"The metres of the earlier years of Elizabeth's reign are so overwhelmingly iambic," Professor Schelling observes, "that this perfectly metrical, if somewhat irregular, anapæstic movement comes like a surprise. Professor Gummere, of Haverford College, calls my attention to three epigrams—printed among the poems of Raleigh, ed. Hannah, p. 55—all of them in more or less limping anapæsts, but not of this measure. It is quite possible that the time to which these verses were sung may have affected the measure." (Notes to Elizabethan Lyrics, pp. 211, 212.)

(With initial truncation:)

She gazed, as I slowly withdrew,
My path I could hardly discern;
So sweetly she bade me adieu,
I thought that she bade me return.

(Shenstone: Pastoral Ballad. 1743.)

Mr.

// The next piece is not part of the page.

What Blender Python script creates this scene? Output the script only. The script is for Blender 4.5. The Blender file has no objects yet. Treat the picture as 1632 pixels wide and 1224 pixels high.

Saintsbury praises highly the anapests of Shenstone (Ward's English Poets, vol. iii. p. 272), saying that he "taught the metre to a greater poet than himself, Cowper, and these two between them have written almost everything that is worth reading in it, if we put avowed parody and burlesque out of the question." But this is probably to be regarded as overstating the case.

(With feminine ending:)

If you go over desert and mountain,
Far into the country of sorrow,
To-day and to-night and to-morrow,
And maybe for months and for years;
You shall come, with a heart that is bursting
For trouble and toiling and thirsting,
You shall certainly come to the fountain
At length,—to the Fountain of Tears.

(Arthur O'Shaughnessy: The Fountain of Tears. 1870.)

Here the extra light syllable at the end of the line is really the initial light syllable of the following line, as in the specimen on p. 29, above.

So this is a psalm of the waters,—
The wavering, wandering waters:
With languages learned in the forest,
With secrets of earth's lonely caverns,
The mystical waters go by me
On errands of love and of beauty,
On embassies friendly and gentle,
With shimmer of brown and of silver.